Despite the gulf between them in social status, Anna and Tyler connect, first in the dream and then in reality. As the dreams reveal more, with clues from the school social structure, quantum physics, probability, and Anna’s own past, Anna becomes convinced that they are being shown the future so they can prevent the shooting…

If they can survive the shooter — and the dream.

You could say it’s a very modern and topical story, dealing with the possibility of a school shooting on a high school campus, but it’s also a Cinderella story, with a lonely, alienated girl secretly in love with a boy who is part of the hierarchical royalty of the school, and instead of a prince rescuing a princess, in this story this commoner girl is committed to rescuing the prince. She has prophetic dreams; she finds very strange help in the form of a dwarf who seems to have witchlike powers; and she takes on power of her own.   It’s the fairy tale undercurrent that I feel drives the book, and gives it the dreamlike sense I’m always looking for in a spooky thriller.

So I’d love to hear some examples of your favorite setpiece scenes, in books or movies. And what about this fairy tale element?  Do you see it working in books and movies that you love?

—————

The Space Between is available in all e-formats, pdf and online viewing:  $2.99

Amazon  Nook  Smashwords

Writing Love: Screenwriting Tricks for Authors, II is also available in all e-formats, pdf and online viewing:  $2.99

 Amazon   Nook   Smashwords

 

2 Comments

  1. Sheree Gillcrist on August 8, 2011 at 1:55 pm

    Hi Alex. Thank you for your thought provoking blog. I will need to read it a few times to place my books that I read in a timeline of asssociation but I am already formulating the process:}. Setpiece example in a movie for me would be the scene in The Bridges of Madison County( sorry Diane for coming back to this. On of my favs) is when Robert is driving out of town forever after asking Fransesca to come with him. It is raining and he is sitting in his truck waiting for the lights to turn and she in hers with her husband , just sitting at the crossroads watching the back of his head . She weeps with the rhythm of the wind shield wipers after deciding to sacrifice her happiness to stay with her family.In the time that it takes the lights to change, she places her hand on the door handle and gently but firmly starts to press it down but guilt has her cemented to her seat and she watches Robert drive out of her life forever.
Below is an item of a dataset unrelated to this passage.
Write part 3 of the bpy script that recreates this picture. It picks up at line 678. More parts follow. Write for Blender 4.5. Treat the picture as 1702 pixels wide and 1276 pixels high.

Then it’s back to the farmhouse and to the routine of being invisible to her family. Loved it.

    • alexandra sokoloff on August 8, 2011 at 2:03 pm

      Sheree, that’s such a beautiful example it makes me want to see the movie and read the book again! And such a good illustration of how a setpiece doesn’t have to be some special effects extravaganza (although the weather helps!) – it’s so emotionally wrenching and satisfying at the same time.